The next Independence Day found Pratt in jail for attempted murder for his role in defending the church at a battle with the mob. Even in this circumstance, Pratt and his fellow prisoners made a makeshift American flag with "Liberty" written on it in red. They stuck it out the cell window to the interest, amusement and scorn of those who saw it.

Eventually Pratt rejoined the Saints in Nauvoo, Ill.

Pratt's confidence was waning in the United States. He recognized its role in being the cradle of the Restoration, but saw its future as bleak. In a fictional dream of the future, Pratt wrote of the republic's ultimate downfall. "The spirit of freedom withdrew from the mass.
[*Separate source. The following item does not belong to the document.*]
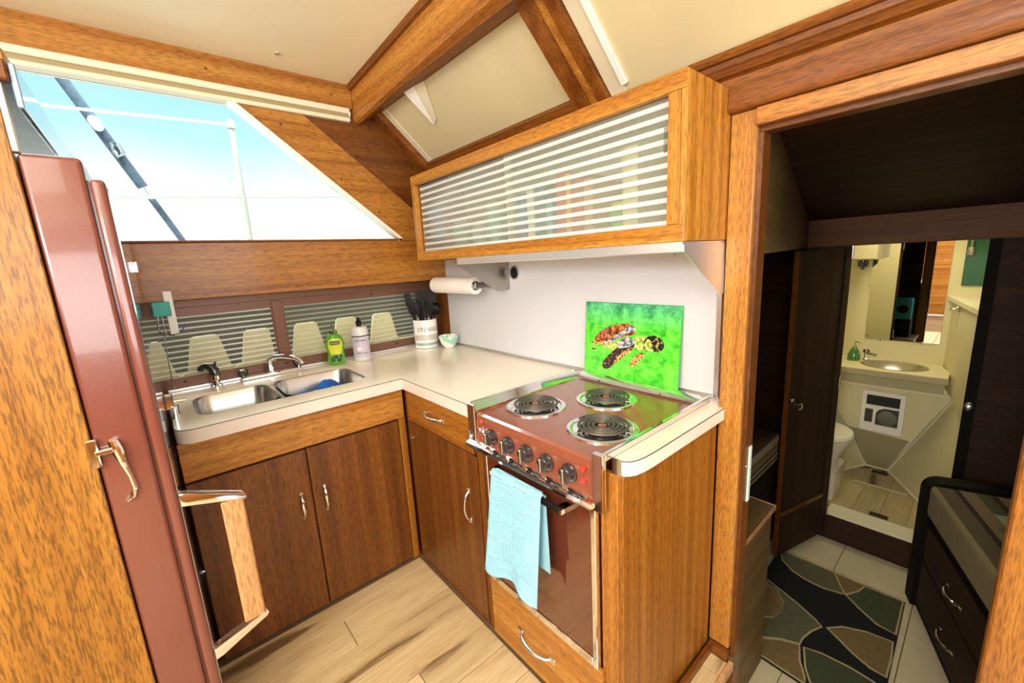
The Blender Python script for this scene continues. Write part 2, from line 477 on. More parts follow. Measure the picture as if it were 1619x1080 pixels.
def thing(name, label, cat, loc=(0, 0, 0), rotz=0.0, group=None, rot=None):
    o = bpy.data.objects.new(name, None); COL.objects.link(o)
    o.empty_display_size = 0.05
    o.location = loc
    o.rotation_euler = rot if rot else (0, 0, rotz)
    BASE[o.name] = Vector(loc)
    return tag(o, label, cat, group)

def struct(name, mb, mat, smooth=35):
    o = obj(name, mb, mat, None, smooth=smooth)
    o['kind'] = 'structure'
    return o

def rrect(x0, x1, y0, y1, r, n=6):
    pts = []
    for cx, cy, a0 in ((x1 - r, y1 - r, 0), (x0 + r, y1 - r, 90), (x0 + r, y0 + r, 180), (x1 - r, y0 + r, 270)):
        for i in range(n + 1):
            a = math.radians(a0 + 90 * i / n); pts.append((cx + r * math.cos(a), cy + r * math.sin(a)))
    return pts

def text_mb(s, size, depth=0.0004):
    cu = bpy.data.curves.new('lettering', 'FONT'); cu.body = s; cu.size = size
    cu.align_x = 'CENTER'; cu.extrude = depth; cu.resolution_u = 2
    to = bpy.data.objects.new('lettering', cu); COL.objects.link(to)
    dg = bpy.context.evaluated_depsgraph_get(); dg.update()
    me = bpy.data.meshes.new_from_object(to.evaluated_get(dg))
    mb = MB(); mb.bm.from_mesh(me)
    bpy.data.objects.remove(to); bpy.data.curves.remove(cu); bpy.data.meshes.remove(me)
    return mb

def wrap_text(s, size, c, r, z, ang, wide=1.0, ry=None):
    """lettering wrapped on a vertical cylinder, centred on compass angle ang"""
    mb = text_mb(s, size)
    ry = ry or r
    for v in mb.bm.verts:
        x, y, h = v.co
        a = ang + x * wide / r
        k = 0.0006 + h
        v.co = (c[0] + (r + k) * math.cos(a), c[1] + (ry + k) * math.sin(a), z + y)
    return mb
def arc_handle(p0, p1, out, depth, r, n=10):
    """bail pull from p0 to p1 bowed outwards"""
    p0, p1, out = Vector(p0), Vector(p1), Vector(out)
    pts = []
    for i in range(n + 1):
        t = i / n
        pts.append(p0.lerp(p1, t) + out * depth * (math.sin(PI * t) ** 0.55 if 0 < t < 1 else 0))
    return pts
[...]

Divisions and contentions arose and thus ended the confederation under the title of E Pluribus Unum."

The martyrdom of Joseph and Hyrum Smith seemed to be the last straw. In 1844 and 1845, Pratt was in the eastern United States. He received a letter from Lyman Littlefield written from Nauvoo on the Fourth of July. "A great contrast must exist between Nauvoo and other cities," Littlefield wrote, "simply because the people of Nauvoo have too much candor and intelligence to celebrate a thing that has no existence. . . . American liberty expired with the prophets at their martyrdom in Carthage jail."
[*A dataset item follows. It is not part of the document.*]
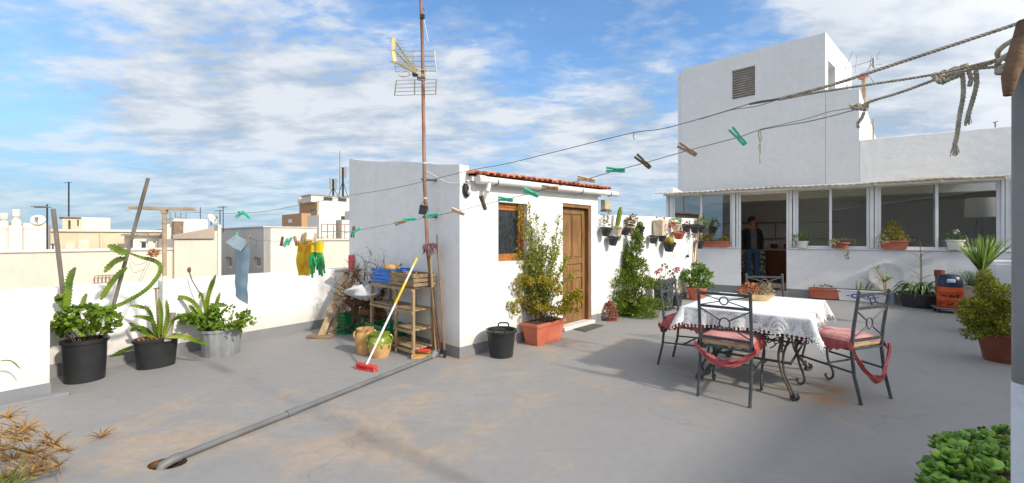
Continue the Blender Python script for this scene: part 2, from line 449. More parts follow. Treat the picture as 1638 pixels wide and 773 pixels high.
BEIGEF = mat('beige_cushion_side', '#a78f6a', '#c2ab84', rough=0.9, scale=10)
TOWEL = mat('blue_towel', '#a9c3d0', '#c2d6df', rough=0.95, scale=60, bump=0.7, bscale=300, transl=0.45, stretch=(1, 1, 3))
TOWELL = mat('pale_blue_towel', '#c9dde4', '#dae8ec', rough=0.95, scale=60, bump=0.6, bscale=300, transl=0.25)
YGLOVE = mat('yellow_rubber', '#d6b411', '#efd52d', rough=0.45, scale=5, transl=0.15)
GGLOVE = mat('green_rubber', '#1f7d3d', '#2fa055', rough=0.4, scale=5, transl=0.1)
APRON = mat('orange_yellow_cloth', '#d79a10', '#e3bf2b', rough=0.85, scale=14, transl=0.25, lo=0.42, hi=0.55)
GCRATE = mat('green_crate_plastic', '#0d6b41', '#148253', rough=0.45, scale=5)
BCRATE = mat('blue_basket_plastic', '#1e5db0', '#3878cb', rough=0.4, scale=5)
REDP = mat('red_brush_plastic', '#c22b2a', '#d6483f', rough=0.5, scale=6)
YELP = mat('yellow_grip', '#d9a91a', '#e8c23c', rough=0.45)
GLAZE = mat('green_glaze', '#5f7422', '#8d9a3a', rough=0.25, scale=10)
CLAYJ = mat('clay_jug', '#b0854f', '#cda56c', rough=0.7, scale=8)
BREAD = mat('squash_skin', '#a97a44', '#c79c62', rough=0.7, scale=9)
WBAG = mat('white_bag', (0.78, 0.78, 0.78), (0.66, 0.66, 0.68), rough=0.35, scale=6, transl=0.3)
MOPF = mat('mop_strings', '#6b4a55', '#9a7c82', rough=0.95, scale=30)
GREYMAT = mat('door_mat', (0.085, 0.085, 0.08), (0.13, 0.125, 0.11), rough=0.95, scale=60, bump=0.8)
TILE = mat('roof_tile', '#9c5138', '#cc8465', rough=0.8, scale=7, bump=0.4, island=0.6)
BLACKM = mat('black_metal', (0.015, 0.015, 0.016), (0.03, 0.03, 0.03), rough=0.35)
DARKSCREEN = mat('tinted_window_mesh', (0.02, 0.023, 0.028), (0.045, 0.05, 0.058), rough=0.12, scale=30, bump=0.15, spec=0.6)
DKWIN = mat('dark_window_glass', (0.03, 0.034, 0.04), (0.06, 0.065, 0.07), rough=0.15, spec=0.6)
GREYWIN = mat('grey_shutter', (0.30, 0.30, 0.29), (0.38, 0.37, 0.35), rough=0.6)
NAVY = mat('navy_plastic', (0.012, 0.018, 0.05), (0.02, 0.028, 0.07), rough=0.35)
ORANGE = mat('orange_enamel', '#b0401c', '#c95527', rough=0.45, scale=6)
SKIN = mat('skin', '#9c6a4f', '#b78265', rough=0.5)
HAIR = mat('dark_hair', '#1d1613', '#2c211b', rough=0.6, scale=40)
JACK = mat('dark_jacket', (0.012, 0.013, 0.022), (0.02, 0.021, 0.032), rough=0.8)
SHIRT = mat('grey_shirt', (0.13, 0.12, 0.12), (0.17, 0.16, 0.16), rough=0.9)
JEANS = mat('blue_jeans', (0.035, 0.075, 0.16), (0.07, 0.13, 0.24), rough=0.85, scale=14)
SHOE = mat('dark_shoe', (0.012, 0.012, 0.013), rough=0.5)
BOWLM = mat('cane_bowl', '#c9ad77', '#e0cb9c', rough=0.6, scale=20, bump=0.3)
BLUEDEC = mat('blue_flower_glaze', '#2b479c', '#3f62bb', rough=0.3)
LBLUE = mat('pale_blue_pot', '#a9bccb', '#bccbd6', rough=0.5)
LAMPSH = mat('lamp_shade', (0.68, 0.68, 0.66), rough=0.8, transl=0.4)
PATT = mat('patterned_curtain', (0.55, 0.55, 0.56), (0.05, 0.055, 0.08), rough=0.9, scale=14, lo=0.5, hi=0.56, detail=2)
ROOMFLOOR = mat('room_floor_tile', '#6b5848', '#7d6957', rough=0.4, scale=4)
GROUND = mat('street_ground', (0.16, 0.14, 0.12), (0.24, 0.21, 0.17), rough=0.95, scale=0.05)
HILLM = mat('hill_scrub', (0.07, 0.07, 0.045), (0.13, 0.115, 0.08), rough=1, scale=0.02, bump=0.4)

def m_rope():
    m = bpy.data.materials.new('twisted_rope'); t = NT(m)
    vec = coords(t); n = noise(t, vec, 60, 4); 
    col = ramp(t, n, [(0.3, srgb('#938b7b')), (0.7, srgb('#c4bba8'))])
    finish(t, col, 0.95, 0, n, 0.6, 0.002, 0.1); return m
ROPE = m_rope()
def m_lace():
    m = bpy.data.materials.new('white_lace'); t = NT(m)
    vec = coords(t)
    vo = t.new('ShaderNodeTexVoronoi', feature='F1'); vo.inputs['Scale'].default_value = 115; vo.inputs['Randomness'].default_value = 0.35
    t.link(vec, vo.inputs['Vector'])
    vo2 = t.new('ShaderNodeTexVoronoi', feature='F1'); vo2.inputs['Scale'].default_value = 9; t.link(vec, vo2.inputs['Vector'])
    hole = math_(t, 'LESS_THAN', vo.outputs['Distance'], ramp(t, vo2.outputs['Distance'], [(0.2, 0.22), (0.7, 0.40)]))
    at = t.new('ShaderNodeAttribute', attribute_name='hang'); hole = math_(t, 'MULTIPLY', hole, at.outputs['Fac'])
    out = t.new('ShaderNodeOutputMaterial'); b = t.new('ShaderNodeBsdfPrincipled')
    b.inputs['Base Color'].default_value = (0.8, 0.8, 0.79, 1); b.inputs['Roughness'].default_value = 0.95
    bp = t.new('ShaderNodeBump'); bp.inputs['Strength'].default_value = 0.9; bp.inputs['Distance'].default_value = 0.004
    t.link(vo.outputs['Distance'], bp.inputs['Height']); t.link(bp.outputs[0], b.inputs['Normal'])
    tr = t.new('ShaderNodeBsdfTransparent'); mx = t.new('ShaderNodeMixShader')
    t.link(hole, mx.inputs[0]); t.link(b.outputs[0], mx.inputs[1]); t.link(tr.outputs[0], mx.inputs[2]); t.link(mx.outputs[0], out.inputs[0])
    return m
LACE = m_lace()
def m_glass(name, tint, refl, rough=0.01):
    m = bpy.data.materials.new(name); t = NT(m)
    out = t.new('ShaderNodeOutputMaterial'); tr = t.new('ShaderNodeBsdfTransparent'); tr.inputs[0].default_value = (*tint, 1)
    gl = t.new('ShaderNodeBsdfGlossy'); gl.inputs['Roughness'].default_value = rough; gl.inputs[0].default_value = (0.9, 0.95, 1, 1)
    lw = t.new('ShaderNodeFresnel'); lw.inputs['IOR'].default_value = 1.5
    f = math_(t, 'ADD', math_(t, 'MULTIPLY', lw.outputs[0], 1.6), refl, clamp=True)
    mx = t.new('ShaderNodeMixShader'); t.link(f, mx.inputs[0]); t.link(tr.outputs[0], mx.inputs[1]); t.link(gl.outputs[0], mx.inputs[2])
    t.link(mx.outputs[0], out.inputs[0]); return m
GLASS = m_glass('window_glass', (0.82, 0.85, 0.85), 0.10)
def m_canopy():
    m = bpy.data.materials.new('corrugated_canopy_sheet'); t = NT(m)
    vec = coords(t); n = noise(t, vec, 5, 5)
    col = ramp(t, n, [(0.3, srgb('#c9b995')), (0.7, srgb('#e2d8bf'))])
    finish(t, col, 0.5, 0, n, 0.1, 0.01, 0.4, transl=0.5); return m
CANOPY = m_canopy()

# ================================================================ THE SETTING
PAR_P = G(387, 548); PAR_D = V((0.585, 0.811, 0)).normalized(); PAR_N = V((0.811, -0.585, 0)).normalized()   # parapet: line, direction, inward normal
HUT_P = G(735.4, 574); HUT_U = V((0.687, 0.727, 0)).normalized(); HUT_V = V((-HUT_U.y, HUT_U.x, 0))
HUT_A = math.atan2(HUT_U.y, HUT_U.x)
SUN_P = V((5.07, 10.31, 0)); SUN_D = V((0.847, -0.531, 0)).normalized(); SUN_N = V((0.531, 0.847, 0)).normalized()  # glazed room front
SUN_A = math.atan2(SUN_D.y, SUN_D.x)
def hx(px): return PLN(px, HUT_P, HUT_U)
def sx(px): return PLN(px, SUN_P, SUN_D)

# terrace floor: one slab with the drain hole cut through its skin
HC = G(268, 741.5); hrx, hry = 0.105, 0.072
bm = bmesh.new()
q = PAR_P - PAR_D * 10 - PAR_N * 0.25; q2 = PAR_P + PAR_D * 5.2 - PAR_N * 0.25
outer = [(q.x, q.y), (-4.5, -8), (13, -9), (22, 9), (13, 18), (3.5, 17), (q2.x, q2.y)]
ov = [bm.verts.new((x, y, 0)) for x, y in outer]
hv = [bm.verts.new((HC.x + hrx * math.cos(a), HC.y + hry * math.sin(a), 0)) for a in [2 * math.pi * k / 24 for k in range(24)]]
ed = [bm.edges.new((ov[i], ov[(i + 1) % len(ov)])) for i in range(len(ov))] + [bm.edges.new((hv[i], hv[(i + 1) % 24])) for i in range(24)]
bmesh.ops.triangle_fill(bm, use_beauty=True, use_dissolve=False, edges=ed)
for f in bm.faces:
    if f.normal.z < 0: f.normal_flip()
lo = [bm.verts.new((x, y, -12)) for x, y in outer]
for i in range(len(ov)):
    j = (i + 1) % len(ov); bm.faces.new((lo[i], lo[j], ov[j], ov[i]))
me = bpy.data.meshes.new('terrace_floor'); bm.to_mesh(me); bm.free(); me.materials.append(FLOOR)
o = bpy.data.objects.new('terrace_floor', me); COL.objects.link(o); tag(o, kind='structure')
m = MB(True)
pr = [(1.0, 0.001), (0.93, -0.02), (0.9, -0.14)]
base = []
for k in range(24):
    a = 2 * math.pi * k / 24; base.append((math.cos(a), math.sin(a)))
for i in range(2):
    for k in range(24):
        k2 = (k + 1) % 24
        P = lambda s, kk, z: V((HC.x + hrx * s * base[kk][0], HC.y + hry * s * base[kk][1], z))
        m.quad(P(pr[i][0], k, pr[i][1]), P(pr[i][0], k2, pr[i][1]), P(pr[i + 1][0], k2, pr[i + 1][1]), P(pr[i + 1][0], k, pr[i + 1][1]))
m.quad(*[V((HC.x + hrx * 0.9 * b[0], HC.y + hry * 0.9 * b[1], -0.14)) for b in base])
o = m.build('drain_hole', mat('drain_dirt', '#3a2818', '#6d4c2f', rough=1, scale=20, bump=0.8)); tag(o, kind='structure')
# street ground far below, to the horizon
m = MB(); m.quad((-3000, -3000, -12.2), (3000, -3000, -12.2), (3000, 3000, -12.2), (-3000, 3000, -12.2))
tag(m.build('ground', GROUND), kind='structure')
# the scrubby hills south of town (seen mirrored in the window panes)
rng = random.Random(4)
m = MB(True); NX, NY = 60, 10
ctr = V((420, -560, 0))
for j in range(NY + 1):
    for i in range(NX + 1):
        u = i / NX; v = j / NY
        ang = math.radians(-128 + 118 * u)
        rr = 430 + 320 * v
        hgt = (1 - abs(v - 0.55) / 0.55) if v < 0.55 else (1 - (v - 0.55) / 0.45)
        ridge = 52 + 30 * math.sin(u * 7.0 + 1.0) + 16 * math.sin(u * 17.3) + 6 * math.sin(u * 43)
        m.v.append(V((math.cos(ang) * rr, math.sin(ang) * rr, -12.3 + max(0, hgt) * ridge + rng.uniform(-1, 1) * 2)))
for j in range(NY):
    for i in range(NX):
        a = j * (NX + 1) + i; m.f.append((a, a + 1, a + NX + 2, a + NX + 1)); m.m.append(0)
tag(m.build('hills', HILLM), kind='structure')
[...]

Pratt longed to leave New York and return to Nauvoo or to a mission to the American Indians. He was "now done with this city and nearly so with the nation."

The work of God and the progress of the United States were no longer one and the same, Tobler said. There was to be a bright future, but it didn't include America.

But then, as the Saints left their City of Joseph, and set their hope on the West, something changed. Brigham Young agreed with a request from the United States to raise the Mormon Battalion.

"On July 9, 1846, Parley Pratt, his disillusionment concealed, transcended or forgotten, communicated Young's endorsement of the call to arms to the reluctant Saints," Tobler said.

Pratt told them that it was divine providence that they could do this to "secure a permanent home in that country and thus lay a foundation for a territorial or a state government under the Constitution of the United States . . . and to assist in the redemption of our country."

The act of raising the battalion re-attached the LDS Church to the American Republic, Tobler said. There would be additional conflicts, but "the question of political identity was settled."

"In time, and over generations, the Saints were able to forgive the United States its trespasses," Tobler said. "They rebuilt a tradition of patriotism and love of country. Ultimately they came to believe that the cause of God had more to do with the United States than they had once understood."